WHAT IS REQUIRED: Lines that include the word "this" are the ones to copy.

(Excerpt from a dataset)

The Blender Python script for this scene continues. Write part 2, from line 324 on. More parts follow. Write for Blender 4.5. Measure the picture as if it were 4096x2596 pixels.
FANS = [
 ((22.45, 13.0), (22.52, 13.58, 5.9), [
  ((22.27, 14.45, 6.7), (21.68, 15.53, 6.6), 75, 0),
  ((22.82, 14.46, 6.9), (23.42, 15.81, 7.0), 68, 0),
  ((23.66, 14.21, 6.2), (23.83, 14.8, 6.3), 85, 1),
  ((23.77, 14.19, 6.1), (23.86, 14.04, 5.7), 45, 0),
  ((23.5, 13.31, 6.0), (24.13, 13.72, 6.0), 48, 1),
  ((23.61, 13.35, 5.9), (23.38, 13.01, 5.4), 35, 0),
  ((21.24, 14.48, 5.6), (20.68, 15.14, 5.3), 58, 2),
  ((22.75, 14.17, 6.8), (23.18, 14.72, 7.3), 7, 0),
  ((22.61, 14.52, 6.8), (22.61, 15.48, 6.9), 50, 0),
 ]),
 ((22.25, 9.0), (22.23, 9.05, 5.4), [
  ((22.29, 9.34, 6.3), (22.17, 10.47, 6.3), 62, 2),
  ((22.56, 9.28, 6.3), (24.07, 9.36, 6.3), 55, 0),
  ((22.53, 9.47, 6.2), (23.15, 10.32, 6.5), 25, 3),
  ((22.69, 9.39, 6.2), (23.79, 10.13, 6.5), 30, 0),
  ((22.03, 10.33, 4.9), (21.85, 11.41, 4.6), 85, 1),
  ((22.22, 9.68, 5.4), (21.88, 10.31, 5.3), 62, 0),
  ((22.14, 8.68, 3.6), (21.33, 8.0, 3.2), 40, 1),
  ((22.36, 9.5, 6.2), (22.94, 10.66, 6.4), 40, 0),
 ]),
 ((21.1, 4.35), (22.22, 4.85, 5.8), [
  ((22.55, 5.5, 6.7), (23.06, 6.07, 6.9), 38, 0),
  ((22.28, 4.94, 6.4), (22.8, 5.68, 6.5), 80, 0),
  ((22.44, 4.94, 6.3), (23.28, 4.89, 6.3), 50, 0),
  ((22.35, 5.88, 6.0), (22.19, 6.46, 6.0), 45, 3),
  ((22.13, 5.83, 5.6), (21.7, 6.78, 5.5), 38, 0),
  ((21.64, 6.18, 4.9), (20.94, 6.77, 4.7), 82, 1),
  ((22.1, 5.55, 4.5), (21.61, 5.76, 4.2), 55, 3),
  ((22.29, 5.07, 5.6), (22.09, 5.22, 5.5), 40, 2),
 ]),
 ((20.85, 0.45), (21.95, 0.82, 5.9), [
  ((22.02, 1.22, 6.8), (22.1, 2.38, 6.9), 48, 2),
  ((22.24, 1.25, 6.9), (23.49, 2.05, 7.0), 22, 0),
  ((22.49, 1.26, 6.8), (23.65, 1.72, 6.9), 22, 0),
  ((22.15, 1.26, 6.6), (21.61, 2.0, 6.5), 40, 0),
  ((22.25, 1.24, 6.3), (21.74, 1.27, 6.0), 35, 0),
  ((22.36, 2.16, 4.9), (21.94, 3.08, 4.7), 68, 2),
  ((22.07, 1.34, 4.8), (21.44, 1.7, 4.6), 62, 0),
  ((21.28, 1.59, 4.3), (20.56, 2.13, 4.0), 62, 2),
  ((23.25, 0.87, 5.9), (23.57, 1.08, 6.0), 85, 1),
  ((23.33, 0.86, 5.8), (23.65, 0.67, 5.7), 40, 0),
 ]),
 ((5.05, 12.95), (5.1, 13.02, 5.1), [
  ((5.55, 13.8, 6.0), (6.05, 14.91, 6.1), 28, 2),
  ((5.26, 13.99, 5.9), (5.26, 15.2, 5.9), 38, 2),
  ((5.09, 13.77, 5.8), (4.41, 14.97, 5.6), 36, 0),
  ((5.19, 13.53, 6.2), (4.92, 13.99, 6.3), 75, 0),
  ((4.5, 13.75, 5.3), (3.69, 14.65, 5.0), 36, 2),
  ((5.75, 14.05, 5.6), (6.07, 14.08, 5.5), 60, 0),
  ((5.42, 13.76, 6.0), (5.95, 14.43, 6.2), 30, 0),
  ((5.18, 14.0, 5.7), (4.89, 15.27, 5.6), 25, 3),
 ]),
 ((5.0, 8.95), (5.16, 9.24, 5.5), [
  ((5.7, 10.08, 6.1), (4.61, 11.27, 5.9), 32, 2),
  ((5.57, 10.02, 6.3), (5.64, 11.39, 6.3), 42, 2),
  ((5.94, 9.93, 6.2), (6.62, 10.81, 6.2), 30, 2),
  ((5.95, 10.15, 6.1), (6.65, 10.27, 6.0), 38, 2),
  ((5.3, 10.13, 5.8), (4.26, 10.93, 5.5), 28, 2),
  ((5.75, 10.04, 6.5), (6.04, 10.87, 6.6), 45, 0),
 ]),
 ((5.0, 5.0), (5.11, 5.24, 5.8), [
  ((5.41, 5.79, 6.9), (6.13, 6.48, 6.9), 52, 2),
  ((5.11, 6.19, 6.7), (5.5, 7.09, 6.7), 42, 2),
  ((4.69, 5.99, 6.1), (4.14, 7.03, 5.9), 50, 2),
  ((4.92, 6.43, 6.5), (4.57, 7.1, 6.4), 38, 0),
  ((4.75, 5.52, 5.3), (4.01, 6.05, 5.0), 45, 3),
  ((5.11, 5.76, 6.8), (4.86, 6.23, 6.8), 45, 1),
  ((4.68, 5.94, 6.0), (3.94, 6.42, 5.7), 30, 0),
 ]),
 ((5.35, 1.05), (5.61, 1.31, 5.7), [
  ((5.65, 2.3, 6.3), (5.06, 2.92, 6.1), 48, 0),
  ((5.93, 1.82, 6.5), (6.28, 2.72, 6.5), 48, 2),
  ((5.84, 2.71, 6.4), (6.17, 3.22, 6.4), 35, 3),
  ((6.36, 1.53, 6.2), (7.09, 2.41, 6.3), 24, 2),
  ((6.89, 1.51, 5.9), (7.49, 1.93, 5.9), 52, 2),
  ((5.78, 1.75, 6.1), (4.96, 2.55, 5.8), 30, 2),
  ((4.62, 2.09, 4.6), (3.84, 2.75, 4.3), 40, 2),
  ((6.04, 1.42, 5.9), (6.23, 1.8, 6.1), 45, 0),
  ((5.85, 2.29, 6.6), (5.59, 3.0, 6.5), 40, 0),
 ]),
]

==

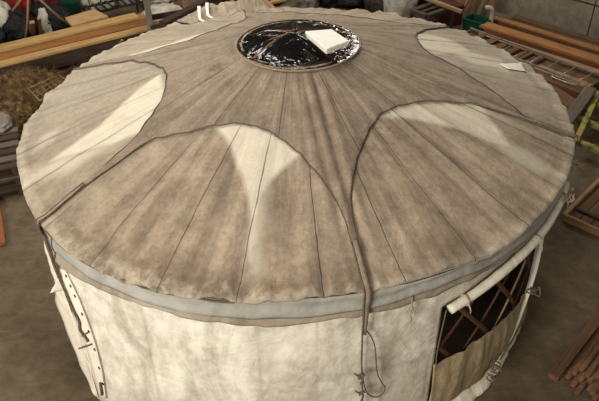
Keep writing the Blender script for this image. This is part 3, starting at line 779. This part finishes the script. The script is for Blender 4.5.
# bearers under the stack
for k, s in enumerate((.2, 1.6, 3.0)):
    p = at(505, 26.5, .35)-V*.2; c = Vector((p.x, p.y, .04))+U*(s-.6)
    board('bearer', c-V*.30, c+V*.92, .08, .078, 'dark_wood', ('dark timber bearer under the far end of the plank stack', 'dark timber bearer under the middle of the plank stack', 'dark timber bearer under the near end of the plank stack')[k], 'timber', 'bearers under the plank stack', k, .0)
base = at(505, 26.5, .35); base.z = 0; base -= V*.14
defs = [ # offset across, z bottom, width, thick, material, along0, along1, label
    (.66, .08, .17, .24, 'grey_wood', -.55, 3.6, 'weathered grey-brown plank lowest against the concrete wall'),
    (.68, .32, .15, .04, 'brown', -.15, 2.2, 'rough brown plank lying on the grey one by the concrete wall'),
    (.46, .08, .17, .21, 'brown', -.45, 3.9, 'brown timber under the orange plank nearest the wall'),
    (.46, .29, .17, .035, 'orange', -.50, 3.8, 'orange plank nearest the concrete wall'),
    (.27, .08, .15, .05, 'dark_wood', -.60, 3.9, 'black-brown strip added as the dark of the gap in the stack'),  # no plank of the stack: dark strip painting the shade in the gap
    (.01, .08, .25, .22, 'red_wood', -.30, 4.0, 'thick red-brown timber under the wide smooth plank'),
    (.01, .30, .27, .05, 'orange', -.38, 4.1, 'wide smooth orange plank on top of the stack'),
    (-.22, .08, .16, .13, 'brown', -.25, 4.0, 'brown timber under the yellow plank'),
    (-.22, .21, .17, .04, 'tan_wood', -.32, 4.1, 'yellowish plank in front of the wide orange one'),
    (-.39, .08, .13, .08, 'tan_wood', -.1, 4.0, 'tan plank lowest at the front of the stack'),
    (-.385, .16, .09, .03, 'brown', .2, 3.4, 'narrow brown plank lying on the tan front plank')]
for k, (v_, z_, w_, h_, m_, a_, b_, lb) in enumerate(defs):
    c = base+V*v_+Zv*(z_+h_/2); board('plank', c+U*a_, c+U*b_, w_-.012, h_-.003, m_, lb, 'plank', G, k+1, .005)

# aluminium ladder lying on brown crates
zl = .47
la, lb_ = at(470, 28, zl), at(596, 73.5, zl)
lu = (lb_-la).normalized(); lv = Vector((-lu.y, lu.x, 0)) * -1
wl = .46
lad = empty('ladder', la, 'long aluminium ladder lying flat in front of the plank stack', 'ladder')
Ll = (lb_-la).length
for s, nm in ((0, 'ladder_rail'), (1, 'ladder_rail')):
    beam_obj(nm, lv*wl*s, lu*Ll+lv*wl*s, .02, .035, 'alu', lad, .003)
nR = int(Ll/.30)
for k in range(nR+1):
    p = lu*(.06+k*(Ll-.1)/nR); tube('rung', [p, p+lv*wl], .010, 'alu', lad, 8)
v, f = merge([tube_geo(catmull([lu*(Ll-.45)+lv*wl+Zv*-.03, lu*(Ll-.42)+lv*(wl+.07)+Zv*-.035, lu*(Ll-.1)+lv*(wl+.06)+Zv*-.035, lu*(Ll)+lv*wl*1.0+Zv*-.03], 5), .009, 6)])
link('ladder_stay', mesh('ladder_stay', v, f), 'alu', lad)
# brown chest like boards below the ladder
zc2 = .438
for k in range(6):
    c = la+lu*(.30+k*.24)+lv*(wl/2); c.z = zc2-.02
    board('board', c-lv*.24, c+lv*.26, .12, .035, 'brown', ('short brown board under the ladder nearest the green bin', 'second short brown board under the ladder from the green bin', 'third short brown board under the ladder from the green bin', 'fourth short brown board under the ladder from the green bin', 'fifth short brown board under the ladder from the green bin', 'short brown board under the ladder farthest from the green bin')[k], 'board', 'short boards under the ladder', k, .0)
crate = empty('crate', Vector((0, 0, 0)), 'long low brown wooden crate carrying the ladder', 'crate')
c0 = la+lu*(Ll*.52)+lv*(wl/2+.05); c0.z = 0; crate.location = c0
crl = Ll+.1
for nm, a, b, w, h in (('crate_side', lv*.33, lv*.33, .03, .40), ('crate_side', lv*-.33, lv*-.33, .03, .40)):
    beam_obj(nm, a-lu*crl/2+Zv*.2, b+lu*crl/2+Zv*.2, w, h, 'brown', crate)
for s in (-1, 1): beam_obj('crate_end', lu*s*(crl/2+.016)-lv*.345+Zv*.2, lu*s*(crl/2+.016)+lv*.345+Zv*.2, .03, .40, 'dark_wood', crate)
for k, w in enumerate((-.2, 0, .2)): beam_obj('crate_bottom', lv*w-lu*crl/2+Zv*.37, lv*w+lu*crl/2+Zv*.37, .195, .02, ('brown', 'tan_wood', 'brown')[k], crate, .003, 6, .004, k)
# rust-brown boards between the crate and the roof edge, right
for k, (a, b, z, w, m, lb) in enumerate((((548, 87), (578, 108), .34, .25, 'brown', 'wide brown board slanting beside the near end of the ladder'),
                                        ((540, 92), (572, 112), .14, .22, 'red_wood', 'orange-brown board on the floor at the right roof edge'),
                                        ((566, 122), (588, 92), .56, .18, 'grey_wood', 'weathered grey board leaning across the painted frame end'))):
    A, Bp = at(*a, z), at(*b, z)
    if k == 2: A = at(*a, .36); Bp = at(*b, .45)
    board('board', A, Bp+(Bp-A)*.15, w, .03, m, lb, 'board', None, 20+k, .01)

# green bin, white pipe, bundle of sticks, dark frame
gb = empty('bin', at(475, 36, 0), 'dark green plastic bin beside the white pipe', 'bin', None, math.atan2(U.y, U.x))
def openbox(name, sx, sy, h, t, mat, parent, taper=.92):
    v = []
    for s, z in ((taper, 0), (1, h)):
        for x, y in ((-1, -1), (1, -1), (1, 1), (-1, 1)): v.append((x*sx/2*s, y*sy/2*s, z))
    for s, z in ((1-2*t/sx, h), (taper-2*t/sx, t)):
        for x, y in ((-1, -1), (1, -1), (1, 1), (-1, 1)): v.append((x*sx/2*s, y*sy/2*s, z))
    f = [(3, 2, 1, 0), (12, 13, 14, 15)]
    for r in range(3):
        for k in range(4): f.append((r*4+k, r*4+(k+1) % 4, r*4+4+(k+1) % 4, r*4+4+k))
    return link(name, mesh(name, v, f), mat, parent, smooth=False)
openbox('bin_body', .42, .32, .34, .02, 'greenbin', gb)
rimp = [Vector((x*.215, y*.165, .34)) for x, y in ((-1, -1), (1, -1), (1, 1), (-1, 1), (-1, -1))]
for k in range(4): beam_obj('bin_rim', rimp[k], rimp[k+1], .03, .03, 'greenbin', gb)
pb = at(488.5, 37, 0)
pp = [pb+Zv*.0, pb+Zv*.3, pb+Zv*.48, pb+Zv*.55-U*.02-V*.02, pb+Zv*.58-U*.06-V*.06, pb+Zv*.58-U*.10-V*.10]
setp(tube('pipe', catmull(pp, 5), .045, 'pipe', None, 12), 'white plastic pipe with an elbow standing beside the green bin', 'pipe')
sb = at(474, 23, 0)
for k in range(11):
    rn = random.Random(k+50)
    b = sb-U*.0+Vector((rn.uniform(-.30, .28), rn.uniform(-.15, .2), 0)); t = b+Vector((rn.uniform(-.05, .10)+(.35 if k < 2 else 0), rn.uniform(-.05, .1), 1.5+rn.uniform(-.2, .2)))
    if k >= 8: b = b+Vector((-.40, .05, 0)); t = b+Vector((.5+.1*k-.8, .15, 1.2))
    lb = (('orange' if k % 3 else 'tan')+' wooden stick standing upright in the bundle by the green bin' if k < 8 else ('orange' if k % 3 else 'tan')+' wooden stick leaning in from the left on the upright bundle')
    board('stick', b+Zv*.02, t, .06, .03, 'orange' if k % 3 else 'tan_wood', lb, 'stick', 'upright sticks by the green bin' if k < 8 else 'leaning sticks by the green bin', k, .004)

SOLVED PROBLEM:
The Blender Python script for this scene continues. Write part 2, from line 324 on. More parts follow. Write for Blender 4.5. Measure the picture as if it were 4096x2596 pixels.
Keep writing the Blender script for this image. This is part 3, starting at line 779. This part finishes the script. The script is for Blender 4.5.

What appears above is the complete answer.